-- SUPPLIED INFORMATION --

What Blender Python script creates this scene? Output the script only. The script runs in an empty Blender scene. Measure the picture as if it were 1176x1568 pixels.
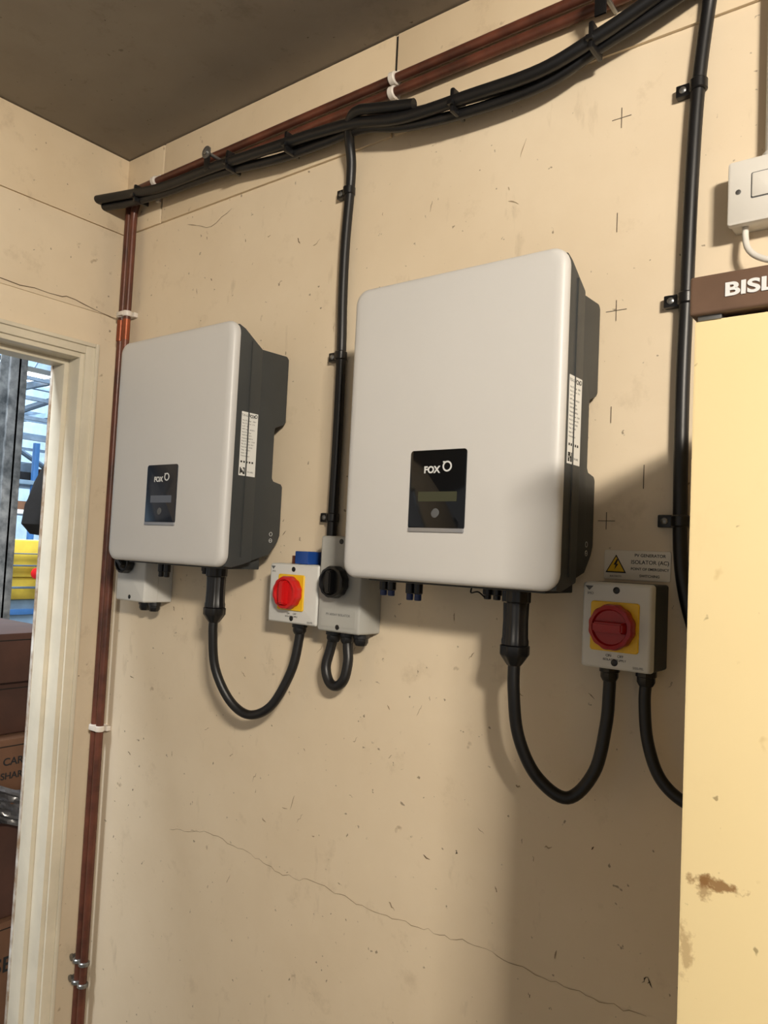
import bpy, bmesh, math, random
from mathutils import Vector, Matrix
random.seed(7)
scene=bpy.context.scene
col=scene.collection
try:
    scene.view_settings.view_transform='Standard'
except Exception: pass

# ------------------------------------------------------------ materials
def lin(c):
    return tuple(((v/255)/12.92 if v/255<=0.04045 else (((v/255)+0.055)/1.055)**2.4) for v in c)+(1,)
def mat(name,rgb,rough=0.5,metal=0.0,var=0.0,vscale=8,bump=0.0,bscale=60,rgb2=None,emit=0,spec=None,coat=0):
    m=bpy.data.materials.new(name); m.use_nodes=True
    nt=m.node_tree; b=nt.nodes['Principled BSDF']
    b.inputs['Base Color'].default_value=lin(rgb)
    b.inputs['Roughness'].default_value=rough; b.inputs['Metallic'].default_value=metal
    if spec is not None: b.inputs['Specular IOR Level'].default_value=spec
    if coat: b.inputs['Coat Weight'].default_value=coat
    tc=nt.nodes.new('ShaderNodeTexCoord')
    if var>0 or rgb2:
        n=nt.nodes.new('ShaderNodeTexNoise'); n.inputs['Scale'].default_value=vscale; n.inputs['Detail'].default_value=8
        n.inputs['Roughness'].default_value=0.6
        nt.links.new(tc.outputs['Object'],n.inputs['Vector'])
        r=nt.nodes.new('ShaderNodeValToRGB')
        r.color_ramp.elements[0].position=0.35; r.color_ramp.elements[1].position=0.68
        c2=rgb2 if rgb2 else tuple(v*(1-var) for v in rgb)
        r.color_ramp.elements[0].color=lin(c2); r.color_ramp.elements[1].color=lin(rgb)
        nt.links.new(n.outputs['Fac'],r.inputs['Fac']); nt.links.new(r.outputs['Color'],b.inputs['Base Color'])
    if bump>0:
        n2=nt.nodes.new('ShaderNodeTexNoise'); n2.inputs['Scale'].default_value=bscale; n2.inputs['Detail'].default_value=4
        nt.links.new(tc.outputs['Object'],n2.inputs['Vector'])
        bp=nt.nodes.new('ShaderNodeBump'); bp.inputs['Strength'].default_value=bump; bp.inputs['Distance'].default_value=0.002
        nt.links.new(n2.outputs['Fac'],bp.inputs['Height']); nt.links.new(bp.outputs['Normal'],b.inputs['Normal'])
    if emit:
        b.inputs['Emission Color'].default_value=lin(rgb); b.inputs['Emission Strength'].default_value=emit
    return m

def dirty(name,base,dark,stain,stain_amt=0.5,bump=0.35,spots=(),spotcol=(120,90,55),rough=0.6,bscale=14):
    """painted plaster: broad blotches, grime patches, small specks, optional located stains"""
    m=bpy.data.materials.new(name); m.use_nodes=True
    nt=m.node_tree; N=nt.nodes; L=nt.links; b=N['Principled BSDF']; b.inputs['Roughness'].default_value=rough
    g=N.new('ShaderNodeNewGeometry'); P=g.outputs['Position']
    def noise(s,d=6,r=0.6,off=0.0,stretch=None):
        n=N.new('ShaderNodeTexNoise'); n.inputs['Scale'].default_value=s; n.inputs['Detail'].default_value=d; n.inputs['Roughness'].default_value=r
        src=P
        if stretch:
            a=N.new('ShaderNodeVectorMath'); a.operation='MULTIPLY'; L.new(src,a.inputs[0]); a.inputs[1].default_value=stretch; src=a.outputs[0]
        if off:
            a=N.new('ShaderNodeVectorMath'); a.operation='ADD'; L.new(src,a.inputs[0]); a.inputs[1].default_value=(off,off*.7,off*1.3); src=a.outputs[0]
        L.new(src,n.inputs['Vector'])
        return n.outputs['Fac']
    def ramp(f,a,c):
        r=N.new('ShaderNodeMapRange'); r.inputs['From Min'].default_value=a; r.inputs['From Max'].default_value=c; L.new(f,r.inputs['Value']); return r.outputs['Result']
    def mul(a,k):
        x=N.new('ShaderNodeMath'); x.operation='MULTIPLY'; L.new(a,x.inputs[0])
        if isinstance(k,float): x.inputs[1].default_value=k
        else: L.new(k,x.inputs[1])
        return x.outputs[0]
    def mix(f,a,c):
        x=N.new('ShaderNodeMix'); x.data_type='RGBA'
        L.new(f,x.inputs['Factor'])
        if isinstance(a,tuple): x.inputs[6].default_value=a
        else: L.new(a,x.inputs[6])
        if isinstance(c,tuple): x.inputs[7].default_value=c
        else: L.new(c,x.inputs[7])
        return x.outputs[2]
    c=mix(ramp(noise(1.7,5),0.35,0.7),lin(base),lin(dark))
    c=mix(mul(ramp(noise(4.5,9,0.68,3.0),0.50,0.72),stain_amt*0.6),c,lin(dark))
    c=mix(mul(ramp(noise(11,8,0.7),0.58,0.76),stain_amt*0.75),c,lin(stain))
    c=mix(mul(ramp(noise(14,6,0.6,9.0,(1.6,1.6,0.5)),0.64,0.76),stain_amt*0.6),c,lin(tuple(v*0.92 for v in stain)))
    c=mix(mul(ramp(noise(30,3,0.5),0.71,0.76),0.7),c,lin(stain))
    c=mix(mul(ramp(noise(75,2,0.5,5.0),0.73,0.77),0.8),c,lin(tuple(v*0.72 for v in stain)))
    for (px,py,pz,sx,sz,amt) in spots:
        s=N.new('ShaderNodeVectorMath'); s.operation='SUBTRACT'; L.new(P,s.inputs[0]); s.inputs[1].default_value=(px,py,pz)
        d=N.new('ShaderNodeVectorMath'); d.operation='DIVIDE'; L.new(s.outputs[0],d.inputs[0]); d.inputs[1].default_value=(sx,9,sz)
        ln=N.new('ShaderNodeVectorMath'); ln.operation='LENGTH'; L.new(d.outputs[0],ln.inputs[0])
        e=N.new('ShaderNodeMath'); e.operation='MULTIPLY_ADD'; L.new(noise(130,4),e.inputs[0]); e.inputs[1].default_value=3.0; L.new(ln.outputs['Value'],e.inputs[2])
        c=mix(mul(ramp(e.outputs[0],2.5,1.9),amt),c,lin(spotcol))
    L.new(c,b.inputs['Base Color'])
    bp=N.new('ShaderNodeBump'); bp.inputs['Strength'].default_value=bump; bp.inputs['Distance'].default_value=0.003
    L.new(noise(bscale,9,0.55),bp.inputs['Height']); L.new(bp.outputs['Normal'],b.inputs['Normal'])
    return m

M_wall=dirty('cream_painted_plaster',(228,212,186),(216,198,170),(172,152,124),0.55)
M_trimw=dirty('cream_painted_board',(224,206,177),(211,191,160),(162,140,112),0.55)
M_ceil=dirty('grimy_ceiling_paint',(146,138,126),(130,121,110),(98,88,76),0.6,rough=0.8)
M_door=mat('cream_gloss_door_paint',(226,217,196),0.35,var=0.08,vscale=6,bump=0.12,bscale=30)
M_chip=mat('chipped_paint_edge',(215,211,202),0.6,rgb2=(140,116,90),vscale=22)
M_cab=dirty('cream_enamel_steel',(232,213,166),(227,207,158),(204,180,128),0.2,bump=0.05,
   spots=((-0.158,-0.45,1.252,0.020,0.006,0.85),(-0.166,-0.45,1.248,0.007,0.010,0.6),(-0.179,-0.45,1.195,0.006,0.022,0.45)),spotcol=(128,88,44),rough=0.4)
M_brown=mat('brown_enamel',(112,88,72),0.4,var=0.15,vscale=15)
M_white=mat('white_powdercoat',(203,202,200),0.42,var=0.02,vscale=3,bump=0.03,bscale=400)
M_dark=mat('charcoal_housing',(62,65,66),0.5,var=0.08,vscale=6,bump=0.08,bscale=300)
M_dark2=mat('charcoal_heatsink',(56,59,60),0.55,var=0.1,vscale=6)
M_black=mat('black_pvc',(20,20,22),0.42,var=0.25,vscale=30,bump=0.05)
M_blackg=mat('black_nylon',(18,18,20),0.35,var=0.2,vscale=30)
M_glossrefl=mat('display_gloss_reflection_tint',(30,34,44),0.16,var=0.1,vscale=5)  # left display: slate base colour stands in for a reflection on the glass
M_gloss=mat('display_gloss_black',(10,12,15),0.10,var=0.1,vscale=5)
M_lcdb=mat('lcd_blue_grey',(92,98,110),0.25,var=0.05)
M_lcdo=mat('lcd_olive',(58,62,46),0.25,var=0.05)
M_print=mat('white_print',(214,216,216),0.5,var=0.02)
M_inkg=mat('grey_print',(90,92,94),0.6,var=0.02)
M_ink=mat('black_print',(24,24,24),0.6,var=0.02)
M_silver=mat('silver_trim',(168,170,176),0.35,0.6,var=0.03)
M_pipe=mat('brown_painted_copper',(112,64,48),0.38,0.15,rgb2=(72,42,32),vscale=14,bump=0.1)
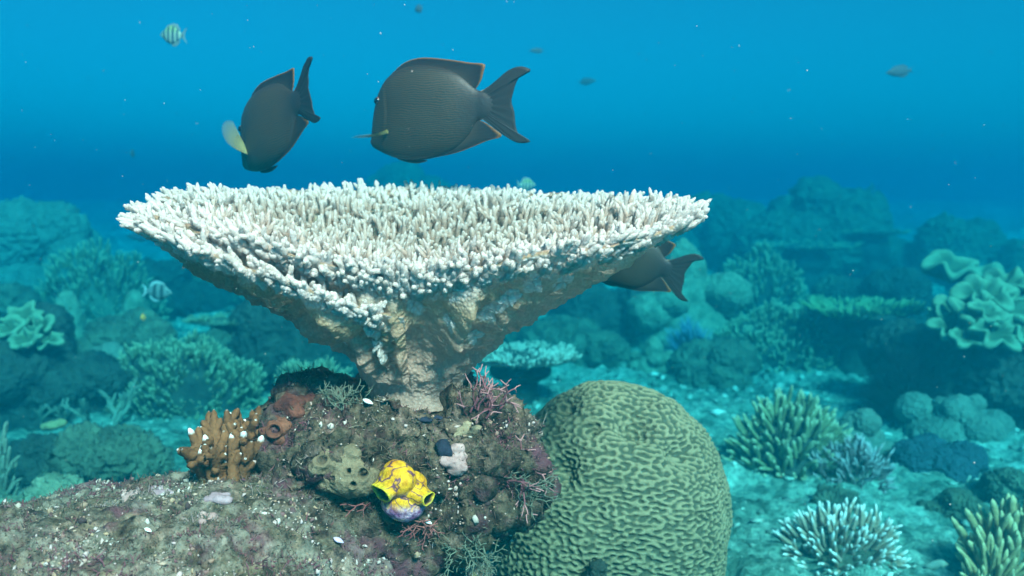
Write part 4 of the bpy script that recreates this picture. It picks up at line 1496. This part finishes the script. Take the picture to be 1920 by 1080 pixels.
def turf():
    rs = np.random.RandomState(4)
    front = (ROCKN[:, 2] > -0.35) & (RY < 1180) & (RX > -80)
    idx = np.where(front)[0]
    is_low = idx >= len(ROCK_V)
    dens = fbm(ROCKALL[idx], 28, 3, 90)
    # turf thick on the upper rock, thinner and patchy on the scoured outer end
    xw = np.clip((RX[idx] - 150) / 500, 0, 1)
    pr = np.where(is_low, 0.45 + 0.45 * xw, 0.9) * np.clip(0.35 + 1.2 * dens, 0, 1)
    pr *= 80000 / max(pr.sum(), 1)
    pick = idx[rs.rand(len(idx)) < pr]
    B = ROCKALL[pick] + rs.normal(0, 0.0012, (len(pick), 3))
    n = len(B)
    D = ROCKN[pick] * 0.8 + rs.normal(0, 0.75, (n, 3)) + np.array([0, 0, 0.25])
    clump = np.clip(0.6 + 0.9 * fbm(B, 60, 2, 91), 0.15, 1.6)
    L = (0.0026 + 0.0064 * rs.rand(n) ** 1.5) * clump
    V, F, t = fingers(B, D, L, 0.00026 + 0.00035 * rs.rand(n), 4, 4, 0, 0.5, 0.7, 5)
    c = np.clip(0.5 + 0.75 * fbm(B, 34, 3, 92, 0.6) + rs.normal(0, 0.12, n), 0, 1)
    m, nt, b = mat_new("turf_algae")
    a = N(nt, "ShaderNodeAttribute", attribute_name="hue")
    nt.links.new(ramp(nt, a.outputs['Fac'], [(0.0, (0.08, 0.018, 0.035)), (0.2, (0.20, 0.065, 0.085)), (0.36, (0.07, 0.045, 0.035)), (0.48, (0.16, 0.09, 0.065)), (0.62, (0.085, 0.075, 0.045)), (0.8, (0.15, 0.135, 0.095)), (1.0, (0.28, 0.20, 0.19))]), b.inputs['Base Color'])
    o = make("turf_algae", V, F, m, None, {'hue': np.repeat(c, 16)})
    tag(o, "short fuzzy algae growing over the dark rock", "algae", kind='stuff')
    # crumbs: shell bits, crust nodules
    bm = bmesh.new()
    bmesh.ops.create_icosphere(bm, subdivisions=1, radius=1)
    v = np.array([q.co[:] for q in bm.verts])
    f = np.array([[q.index for q in p.verts] for p in bm.faces])
    bm.free()
    pr = np.where(is_low, 1.0, 0.45) * np.clip(0.4 + 1.1 * fbm(ROCKALL[idx], 22, 3, 95), 0, 1)
    pr *= 9000 / pr.sum()
    pick = idx[rs.rand(len(idx)) < pr]
    n = len(pick)
    s = 0.0006 + 0.0019 * rs.rand(n) ** 4
    V = v[None] * s[:, None, None] * (0.4 + 1.1 * rs.rand(n, len(v), 1)) * (0.4 + 1.1 * rs.rand(n, 1, 3))
    V = V + (ROCKALL[pick] + ROCKN[pick] * 0.0004)[:, None]
    F = (f[None] + (np.arange(n) * len(v))[:, None, None]).reshape(-1, 3)
    h = np.clip(0.5 + 0.7 * fbm(ROCKALL[pick], 18, 2, 97) + rs.normal(0, 0.28, n), 0, 1)
    m, nt, b = mat_new("crust_nodules")
    a = N(nt, "ShaderNodeAttribute", attribute_name="hue")
    nt.links.new(ramp(nt, a.outputs['Fac'], [(0.0, (0.05, 0.03, 0.03)), (0.25, (0.16, 0.08, 0.08)), (0.45, (0.36, 0.24, 0.15)), (0.6, (0.45, 0.33, 0.32)), (0.88, (0.34, 0.27, 0.22)), (1.0, (0.48, 0.42, 0.37))]), b.inputs['Base Color'])
    o = make("crust_nodules", V.reshape(-1, 3), F, m, None, {'hue': np.repeat(h, len(v))})
    tag(o, "tiny shell bits and crust nodules covering the foreground rocks", "crust", kind='stuff')


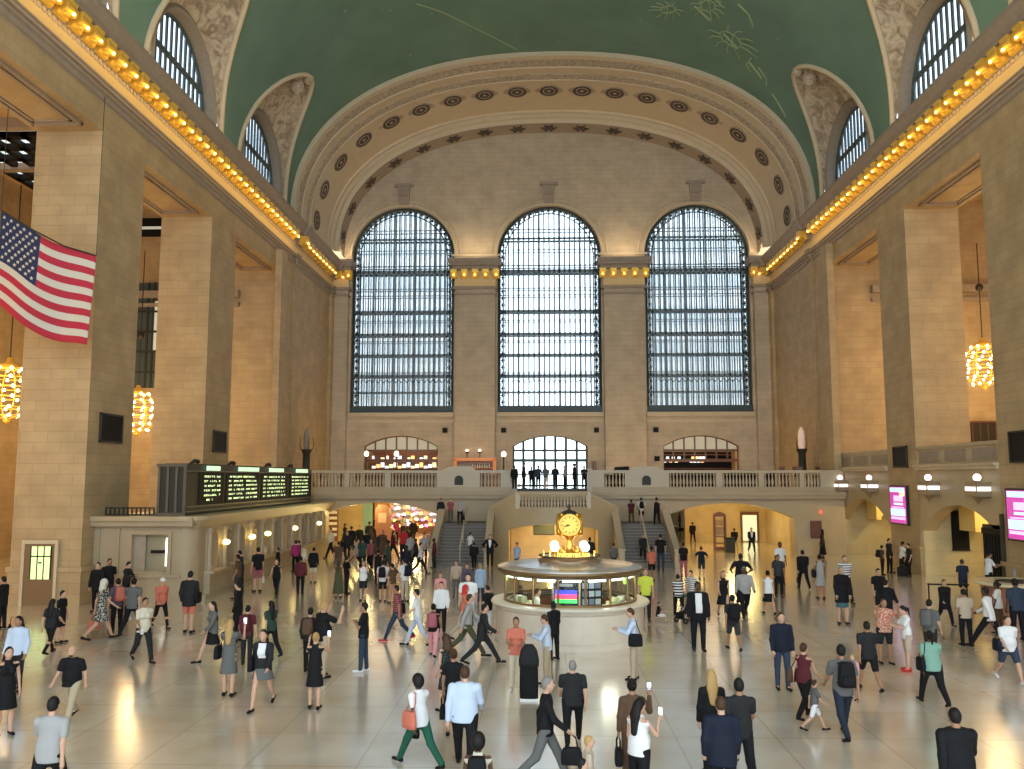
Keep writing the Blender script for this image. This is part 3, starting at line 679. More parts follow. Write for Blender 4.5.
# market hall deep in the left passage
mk=thing('market_stall','glowing colourful market stall front deep in the left passage','stall',(-11.6,78,0))
bx('counter',M_WOOD,mk,-3.5,3.4,-.5,.5,0,1.0); bx('back_panel',M_WHITE,mk,-3.6,3.5,.9,1,0,3.5)
sc=[(1,.3,.08),(1,.75,.2),(.9,.95,1),(.9,.3,.7),(.5,.65,1),(1,.95,.6),(.9,.2,.15)]
for k in range(60):
    c=sc[k*5%7]; mm=mat('stall_light_%d'%(k*5%7),c,.4,emit=1.3,ecol=c)
    o=MB().box(-.16,.16,-.08,.08,-.12,.12).build('lit_package',mm); o.location=(-14.6+(k%15)*.40+random.uniform(-.1,.1),77.0+random.uniform(-.3,.3),.75+.50*(k//15)+random.uniform(-.12,.12)); o.rotation_euler=(0,random.uniform(-.5,.5),0)
    tag(o,'small coloured glowing package on the market stall in the left passage','package','glowing packages on the market stall')
for k in range(5): bx('shelf',M_WHITE,mk,-3.5,3.4,-.2,.8,1.12+.48*k,1.16+.48*k)
bx('lit_sign',mat('stall_sign',(1,.9,.8),.4,emit=1.6,ecol=(1,.92,.85)),mk,-2.4,.6,-.55,-.5,2.55,3.0)
bx('lit_sign',mat('stall_sign2',(1,.6,.2),.4,emit=1.1,ecol=(1,.55,.15)),mk,.7,3.3,-.55,-.5,2.1,2.9)
bx('tall_panel',mat('teal_panel',(.22,.42,.36),.5),pas,-14.3,-13.6,65.8,65.9,0,3.4)
bx('tall_panel',mat('orange_panel',(.75,.33,.07),.5),pas,-13.9,-12.6,68,68.1,1.6,3.3)
t=thing('clock_kiosk','tall dark wooden kiosk standing in the crowd of the left passage','kiosk',(-12.15,62.5,0))
q=MB(); q.prism([(-.95,0),(.95,0),(.8,1.2),(.55,1.4),(.5,2.7),(.3,3.0),(-.3,3.0),(-.5,2.7),(-.55,1.4),(-.8,1.2)],lambda u,v:(u,-.4,v),lambda u,v:(u,.4,v)); q.build('cabinet',M_WOOD,t)
bx('face_panel',mat('kiosk_panel',(.30,.2,.14),.4),t,-.3,.3,-.43,-.4,1.7,2.4)
t=thing('signal_post','slim post with a glowing red light at the far end of the ticket windows','post',(-15.1,57.6,0)); q=MB(); q.tube([(0,0,0),(0,0,3.0)],.06,8); q.build('pole',M_BRZ,t); q=MB(); q.ball((.0,-.1,2.7),.16,8,6); q.build('lamp',M_RED,t)
t=thing('timetable_rack','dark timetable rack on the left passage wall','rack',(-15.9,63,0)); bx('frame',M_WOOD,t,-.35,.35,-.1,.1,0.3,2.6)
for z in (.7,1.1,1.5,1.9,2.3): bx('pocket',M_WHITE,t,-.28,.28,-.16,-.1,z,z+.2)
# ------------------------------------------------------------------ ticket office (left)
TX=14.5
to=thing('ticket_office','long stone ticket office with a ledge and arched windows along the left side','ticket office',(0,0,0))
b=MB(); b.box(-W,-TX,34.0,BY,3.0,3.3); b.build('roof_slab',M_TO,to)
# south-west return wall facing the camera
b=MB()
b.box(-W+.02,-15.1,34.3,34.9,0,1.05)
b.prism([(-W+.02,1.05),(-15.1,1.05),(-15.1,3.0),(-W+.02,3.0)],lambda u,v:(u,34.3,v),lambda u,v:(u,34.9,v),[[(-17.0,1.2),(-15.55,1.2),(-15.55,2.65),(-17.0,2.65)]])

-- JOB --
Repeat the lines exactly as they stand, from the opening line of the data through the line with "except Exception: pass". Pictures stay out of the copy.

-- COMPLETED TASK --
What Blender Python script creates this scene? Output the script only. The script runs in an empty Blender scene. Measure the picture as if it were 1176x1568 pixels.
import bpy, bmesh, math, random
from mathutils import Vector, Matrix
random.seed(7)
scene=bpy.context.scene
col=scene.collection
try:
    scene.view_settings.view_transform='Standard'
except Exception: pass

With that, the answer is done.